Home & Garden

Rooftop oasis

 

Garden atop New World Center in Miami Beach is a sanctuary from the city

If you go

Tours of the New World Center and rooftop garden, 500 17th St., Miami Beach, last about 45 minutes and are available at noon Friday and Saturday and 4 p.m. Tuesday and Thursday. Reservations required, 305-673-3331. The tour costs $5.


Special to The Miami Herald

As you walk toward the fanciful New World Center in Miami Beach, take a moment to look up.

“It looks like a forest up here,” says Raymond Jungles, the Miami landscape architect who designed the center’s rooftop garden.

Jungles usually landscapes private homes but here he got a chance to do something different. “It’s important to me to get involved in public projects that people can see and enjoy,” he says. He particularly likes this space of more than 3,000 square feet when it’s used for events. “People complete the space and bring it alive,” he says.

But not everyone gets to visit. For the privilege, you pretty much need to be a donor, one of the staff or fellows studying music at the center, a participant in a docent-led tour or a renter of the space.

As you are whisked to the sixth floor in an elevator lined with sparkling, quilted stainless steel, you might not know what to expect when you are deposited in a glass vestibule.

“This is a sanctuary,” says Jungles. “For those who come here, it’s an escape from the dense city. It’s very calming and pleasant.”

Discover his creation by stepping outdoors to enjoy the sweeping views. You’ll see planes at eye level pulling banners in front of white Art Deco buildings along the coast. And if you are on a tour, docents Dollie and Stan Jonas of North Bay Village might help you pick out the roofs of the mint-green Jackie Gleason Theater, the Miami Beach Convention Center and the Temple Emanu-El Synagogue.

“When I create a garden, I design for the climate,” says Jungles. “You have to think about the place.”

So you’ll find plenty of shade, native plants that resist wind and salt, and trees that will remain relatively small so they don’t need much trimming. Jungles also likes native plants because when their seeds are carried by wind, birds and visitors, they propagate an urban forest.

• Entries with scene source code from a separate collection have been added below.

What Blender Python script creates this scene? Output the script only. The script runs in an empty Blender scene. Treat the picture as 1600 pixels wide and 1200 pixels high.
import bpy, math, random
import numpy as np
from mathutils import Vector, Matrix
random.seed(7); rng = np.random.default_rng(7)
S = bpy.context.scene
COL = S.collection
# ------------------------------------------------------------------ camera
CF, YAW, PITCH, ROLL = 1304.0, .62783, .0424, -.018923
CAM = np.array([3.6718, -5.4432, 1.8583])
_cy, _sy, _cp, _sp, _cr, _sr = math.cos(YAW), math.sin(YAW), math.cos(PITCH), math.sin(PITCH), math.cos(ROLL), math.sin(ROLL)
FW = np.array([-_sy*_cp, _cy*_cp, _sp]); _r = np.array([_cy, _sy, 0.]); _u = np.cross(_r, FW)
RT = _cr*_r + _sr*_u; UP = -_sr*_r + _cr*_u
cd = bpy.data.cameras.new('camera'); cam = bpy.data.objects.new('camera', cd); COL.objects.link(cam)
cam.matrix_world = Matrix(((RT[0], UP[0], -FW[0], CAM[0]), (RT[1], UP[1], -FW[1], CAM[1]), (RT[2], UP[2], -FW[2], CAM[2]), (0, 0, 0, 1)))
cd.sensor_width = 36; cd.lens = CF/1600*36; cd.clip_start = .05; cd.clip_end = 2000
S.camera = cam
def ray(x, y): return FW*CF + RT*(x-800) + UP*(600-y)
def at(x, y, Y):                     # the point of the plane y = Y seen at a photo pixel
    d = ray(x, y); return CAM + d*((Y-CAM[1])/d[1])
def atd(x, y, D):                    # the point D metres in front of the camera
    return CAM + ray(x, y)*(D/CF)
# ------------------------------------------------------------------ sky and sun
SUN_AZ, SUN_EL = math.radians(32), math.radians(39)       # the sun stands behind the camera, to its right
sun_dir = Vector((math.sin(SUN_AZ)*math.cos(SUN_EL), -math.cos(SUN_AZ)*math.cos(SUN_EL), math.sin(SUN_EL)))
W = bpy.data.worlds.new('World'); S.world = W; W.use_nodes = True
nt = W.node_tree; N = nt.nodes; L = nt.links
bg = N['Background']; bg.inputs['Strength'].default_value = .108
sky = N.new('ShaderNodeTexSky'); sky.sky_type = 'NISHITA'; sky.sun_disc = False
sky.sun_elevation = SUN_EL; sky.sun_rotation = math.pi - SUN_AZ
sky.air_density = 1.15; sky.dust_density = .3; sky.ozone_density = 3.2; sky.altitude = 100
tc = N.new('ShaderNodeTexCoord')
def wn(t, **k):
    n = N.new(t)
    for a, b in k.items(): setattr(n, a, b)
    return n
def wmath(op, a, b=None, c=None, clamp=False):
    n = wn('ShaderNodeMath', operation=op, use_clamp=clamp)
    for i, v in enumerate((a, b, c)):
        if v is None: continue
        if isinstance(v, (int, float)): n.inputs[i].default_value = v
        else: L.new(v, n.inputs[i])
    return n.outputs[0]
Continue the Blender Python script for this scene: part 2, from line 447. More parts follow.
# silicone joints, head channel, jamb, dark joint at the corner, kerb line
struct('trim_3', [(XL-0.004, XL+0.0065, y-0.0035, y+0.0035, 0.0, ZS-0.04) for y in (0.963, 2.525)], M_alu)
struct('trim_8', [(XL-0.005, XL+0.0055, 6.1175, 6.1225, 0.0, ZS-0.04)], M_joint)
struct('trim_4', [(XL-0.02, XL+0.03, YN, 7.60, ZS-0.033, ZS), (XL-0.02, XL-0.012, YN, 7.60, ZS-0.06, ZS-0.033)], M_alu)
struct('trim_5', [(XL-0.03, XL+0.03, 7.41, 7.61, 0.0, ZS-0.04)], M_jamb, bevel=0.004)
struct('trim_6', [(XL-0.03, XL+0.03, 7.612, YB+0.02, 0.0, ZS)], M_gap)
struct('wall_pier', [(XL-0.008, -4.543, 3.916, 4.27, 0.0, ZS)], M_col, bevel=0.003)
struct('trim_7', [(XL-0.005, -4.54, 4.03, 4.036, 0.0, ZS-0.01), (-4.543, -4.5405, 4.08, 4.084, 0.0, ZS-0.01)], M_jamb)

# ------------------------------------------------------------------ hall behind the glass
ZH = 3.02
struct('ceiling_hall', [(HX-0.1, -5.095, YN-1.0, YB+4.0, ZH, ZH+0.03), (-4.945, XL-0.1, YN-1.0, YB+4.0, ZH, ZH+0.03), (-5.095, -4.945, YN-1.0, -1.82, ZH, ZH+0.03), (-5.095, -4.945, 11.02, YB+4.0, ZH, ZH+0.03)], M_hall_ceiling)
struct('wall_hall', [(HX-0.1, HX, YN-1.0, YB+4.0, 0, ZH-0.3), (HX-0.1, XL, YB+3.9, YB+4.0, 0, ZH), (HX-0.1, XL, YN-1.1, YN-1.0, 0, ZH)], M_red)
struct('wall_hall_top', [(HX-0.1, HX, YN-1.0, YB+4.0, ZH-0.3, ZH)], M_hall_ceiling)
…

Once off the elevator, you might first notice the island garden surrounding a skylight. Planting boxes are filled with philodendron and native grasses. As in most of his projects, Jungles has limited his “palette” to just about 15 species.

These include the Burle Marx philodendron with its three-pointed leaves. Jungles claims to have been the first to bring this plant from Brazil. Muhly grass creates a purple haze at certain times of the year and silver love grass shimmers in the sun. There also are regal red-and-purple-leafed alcantarea imperialis. These slow-growing bromeliads will form a blossom at the end of an eight-foot spike and then die. But they throw off pups that can be propagated.

“They are one of my favorites,” says Jungles, 56.

The island is surrounded by seats with backs because Jungles calls himself “lazy.” He likes to lounge when he’s seated. So he helped design the gently curving, comfortable cement benches. From these you can appreciate the transparent walls surrounding the garden for safety and wind protection. They are covered with wedding bouquet vines that add the sweet aroma of their showy white tubular flowers.

Along the western and northern expanses of the garden, closia rosea, or autograph trees, are used for their “sculptural capability.” But Dollie and Stan like to let visitors write their names on the tough leaves. As the writing breaks through to the succulent center of the leaf, the word remains until the leaf falls. Dottie remembers one visitor from Russia who was excited to find a message in her mother tongue.